Dollar Benefits from Expectations of a Rate Cut

Recent data indicating a resilient economy, combined with slightly higher-than-expected inflation in September, has led market participants to reduce their bets on a sharp cut in U.S. interest rates.

Adding to these expectations on Tuesday were comments from Atlanta Fed President Raphael Bostic, who stated that he anticipated only one more interest rate cut of 25 basis points this year when he updated his forecast for last month’s Fed meeting.

Most market participants expect two more cuts this year, totaling 50 basis points, and traders are currently betting with a 92% probability on a 25-basis-point cut at the next Fed policy meeting on Nov. 7, with an 8% chance of no change, according to CME Group’s FedWatch tool.

Pound Falls After Inflation Release

In Europe, GBP/USD fell 0.5% to 1.3003 after data revealed that U.K. inflation dipped more than expected in September, setting the stage for a possible rate cut in the coming month.

The U.K. inflation rate dropped to 1.7% year-over-year, down from an estimated 1.9% and from 2.2% the previous month.

This marks the first time it has fallen below the Bank of England’s 2% target since April 2021 and follows earlier data this week showing that U.K. wages grew at the slowest pace in more than two years.

“The data is unambiguously dovish for the Bank of England and paves the way for rate cuts at the remaining two meetings this year (November and December),” ING analysts stated in a note.

“Given Governor Andrew Bailey’s comments earlier this month suggesting that the BoE may accelerate the pace of easing, markets may start to consider the possibility of a 50-basis-point rate cut in November.”

EUR/USD Edges Lower Ahead of ECB Meeting

EUR/USD was down 0.1% to 1.0882 ahead of Thursday’s European Central Bank (ECB) meeting.

The ECB has already cut rates twice this year, and financial markets have almost fully priced in a 3.5% deposit rate cut this week.

“EUR/USD is predominantly driven by external factors. The substantial drop in oil prices has reduced the potential for further downside from market influences, but we continue to believe that positioning ahead of the U.S. election may favor a weaker EUR/USD,” ING mentioned.
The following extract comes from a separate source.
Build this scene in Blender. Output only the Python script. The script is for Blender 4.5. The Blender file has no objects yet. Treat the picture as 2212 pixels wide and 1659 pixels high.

Yuan Softens Amid Weekly Losses

USD/CNY fell slightly to 7.1179, with the yuan maintaining its losses for the week as sentiment worsened over China’s plans for more stimulus.

China’s Finance Ministry announced a series of fiscal measures to boost growth, although it did not provide specifics on the timing or scale of the estimated measures, raising uncertainty about their effectiveness.

USD/JPY Nears Resistance Level

USD/JPY rose 0.2% to 149.43, approaching the resistance level of 150.

Consumer inflation data due later in the week is expected to provide more insight into the Bank of Japan’s plans regarding potential further rate hikes.